Dataset rows:
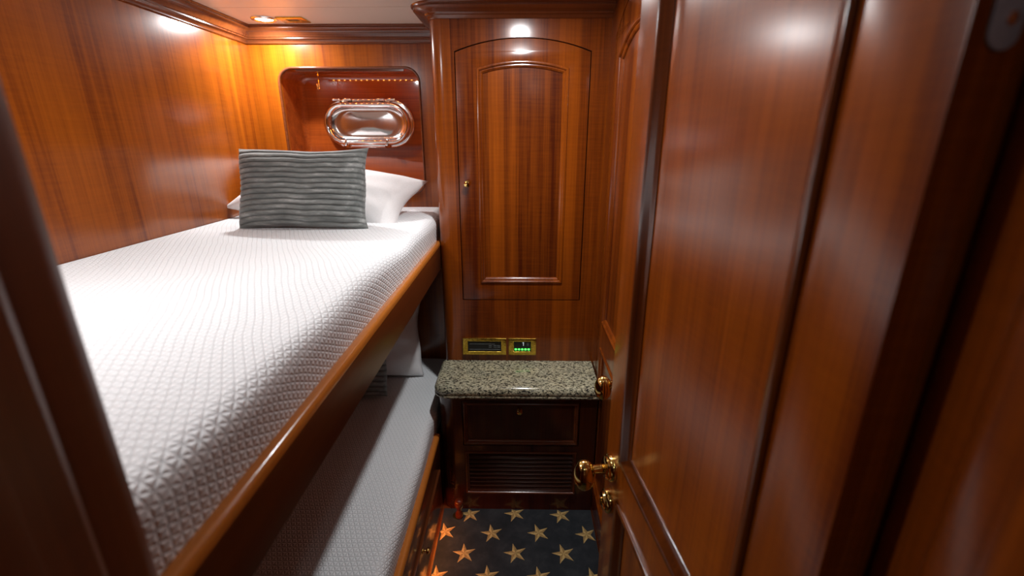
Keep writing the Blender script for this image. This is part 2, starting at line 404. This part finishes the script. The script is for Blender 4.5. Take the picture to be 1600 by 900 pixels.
k = knob('knob', None, BRASS, dr, .0125, .022, frame_mat((-.194, YC, 1.343), (1, 0, 0), (0, 0, 1))); k['label'] = 'small round polished brass knob'
# wardrobe crown
bm = bmesh.new()
q = .06; F1 = Matrix.Translation((0, 0, 1.89))
cp = [(0, -.002), (0, CEIL - 1.89)] + [(-a, b) for a, b in ((q + .002, .040), (q, .036), (q - .006, .033), (q - .006, .027), (q - .014, .022), (q - .024, .019), (.020, .014), (.018, .009), (.012, .007), (.010, .003), (.006, -.002))]
path = [(XW, YB)] + [(x, y) for x, y in arc[::-1]] + [(XR, YC)]
sweep(bm, path, [(-a, b) for a, b in cp] if False else cp, M=F1)
shift(obj('crown_moulding', bm, DX, angle=35), wr)
# gold framed radio and climate panel
def panel(name, x0, x1, label, cat):
    t = tag(empty(name, ((x0 + x1) / 2, YC, .639)), label, cat)
    shift(plate('frame', [rect(x0, .639, x1, .714), rect(x0 + .021 if x1 - x0 > .15 else x0 + .022, .654, x1 - .021, .700)], 0, .009, HAMMER, None, FW, bevel=.0015), t)
    return t
t = panel('radio', -.2336, -.052, 'black radio in a wide gold frame above the granite shelf', 'radio')
shift(plate('face', [rect(-.214, .652, -.071, .702)], -.0, .004, BLACK, None, FW), t)
bm = bmesh.new()
add_box(bm, (-.205, YC - .0052, .686), (-.100, YC - .004, .6875)); add_box(bm, (-.205, YC - .0052, .661), (-.078, YC - .004, .6622))
for x in (-.125, -.105, -.09):
    add_box(bm, (x, YC - .0052, .678), (x + .012, YC - .004, .6798)); add_box(bm, (x, YC - .0052, .671), (x + .012, YC - .004, .6725))
shift(obj('printed_marks', bm, DIMMARK), t)
t = panel('climate_control', -.042, .0725, 'gold framed climate panel with five green lit buttons', 'control panel')
shift(plate('face', [rect(-.022, .652, .054, .702)], -.0, .004, BLACK, None, FW), t)
for i in range(5):
    shift(obj('button_light', box((-.0165 + i * .0135, YC - .0062, .6595), (-.0075 + i * .0135, YC - .004, .6665), .0008), GREEN), t)
bm = bmesh.new(); add_box(bm, (.0185, YC - .0052, .680), (.0215, YC - .004, .6945)); add_box(bm, (.0155, YC - .0052, .692), (.0215, YC - .004, .6945))
shift(obj('display_digit', bm, WHITEMARK), t)
bm = bmesh.new(); add_box(bm, (.035, YC - .0052, .680), (.037, YC - .004, .694)); add_box(bm, (.040, YC - .0052, .680), (.0415, YC - .004, .694))
shift(obj('display_digit', bm, DIMMARK), t)

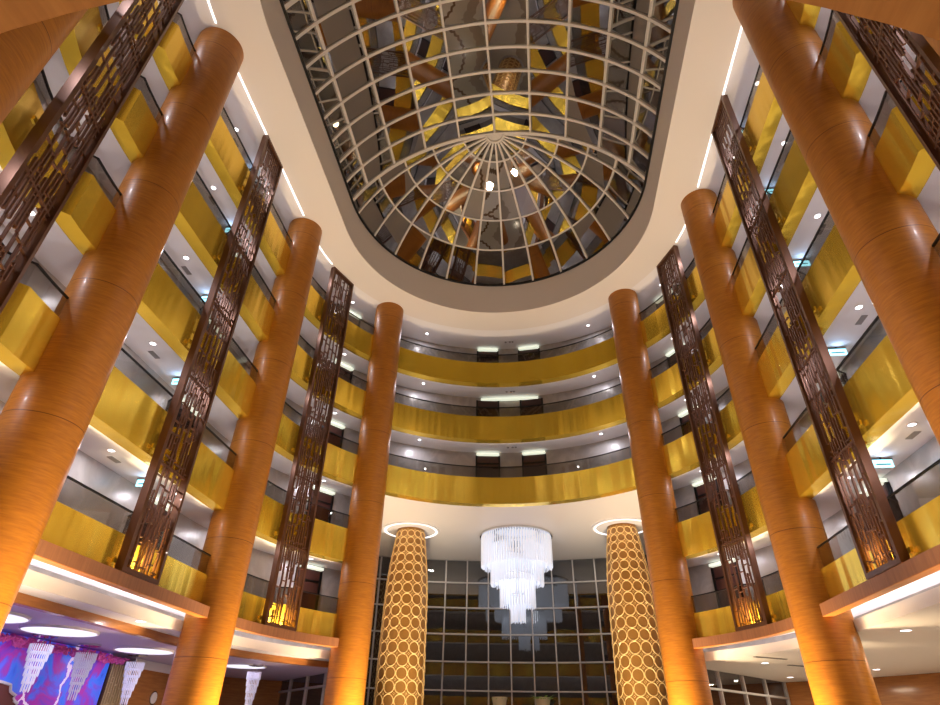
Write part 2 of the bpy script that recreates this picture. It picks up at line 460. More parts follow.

Task goal:
Skipping the pictures, transcribe each line above exactly as it appears.

Finished task:
Keep writing the Blender script for this image. This is part 2, starting at line 404. This part finishes the script. The script is for Blender 4.5. Take the picture to be 1600 by 900 pixels.
k = knob('knob', None, BRASS, dr, .0125, .022, frame_mat((-.194, YC, 1.343), (1, 0, 0), (0, 0, 1))); k['label'] = 'small round polished brass knob'
# wardrobe crown
bm = bmesh.new()
q = .06; F1 = Matrix.Translation((0, 0, 1.89))
cp = [(0, -.002), (0, CEIL - 1.89)] + [(-a, b) for a, b in ((q + .002, .040), (q, .036), (q - .006, .033), (q - .006, .027), (q - .014, .022), (q - .024, .019), (.020, .014), (.018, .009), (.012, .007), (.010, .003), (.006, -.002))]
path = [(XW, YB)] + [(x, y) for x, y in arc[::-1]] + [(XR, YC)]
sweep(bm, path, [(-a, b) for a, b in cp] if False else cp, M=F1)
shift(obj('crown_moulding', bm, DX, angle=35), wr)
# gold framed radio and climate panel
def panel(name, x0, x1, label, cat):
    t = tag(empty(name, ((x0 + x1) / 2, YC, .639)), label, cat)
    shift(plate('frame', [rect(x0, .639, x1, .714), rect(x0 + .021 if x1 - x0 > .15 else x0 + .022, .654, x1 - .021, .700)], 0, .009, HAMMER, None, FW, bevel=.0015), t)
    return t
t = panel('radio', -.2336, -.052, 'black radio in a wide gold frame above the granite shelf', 'radio')
shift(plate('face', [rect(-.214, .652, -.071, .702)], -.0, .004, BLACK, None, FW), t)
bm = bmesh.new()
add_box(bm, (-.205, YC - .0052, .686), (-.100, YC - .004, .6875)); add_box(bm, (-.205, YC - .0052, .661), (-.078, YC - .004, .6622))
for x in (-.125, -.105, -.09):
    add_box(bm, (x, YC - .0052, .678), (x + .012, YC - .004, .6798)); add_box(bm, (x, YC - .0052, .671), (x + .012, YC - .004, .6725))
shift(obj('printed_marks', bm, DIMMARK), t)
t = panel('climate_control', -.042, .0725, 'gold framed climate panel with five green lit buttons', 'control panel')
shift(plate('face', [rect(-.022, .652, .054, .702)], -.0, .004, BLACK, None, FW), t)
for i in range(5):
    shift(obj('button_light', box((-.0165 + i * .0135, YC - .0062, .6595), (-.0075 + i * .0135, YC - .004, .6665), .0008), GREEN), t)
bm = bmesh.new(); add_box(bm, (.0185, YC - .0052, .680), (.0215, YC - .004, .6945)); add_box(bm, (.0155, YC - .0052, .692), (.0215, YC - .004, .6945))
shift(obj('display_digit', bm, WHITEMARK), t)
bm = bmesh.new(); add_box(bm, (.035, YC - .0052, .680), (.037, YC - .004, .694)); add_box(bm, (.040, YC - .0052, .680), (.0415, YC - .004, .694))
shift(obj('display_digit', bm, DIMMARK), t)

Write part 2 of the bpy script that recreates this picture. It picks up at line 460. More parts follow.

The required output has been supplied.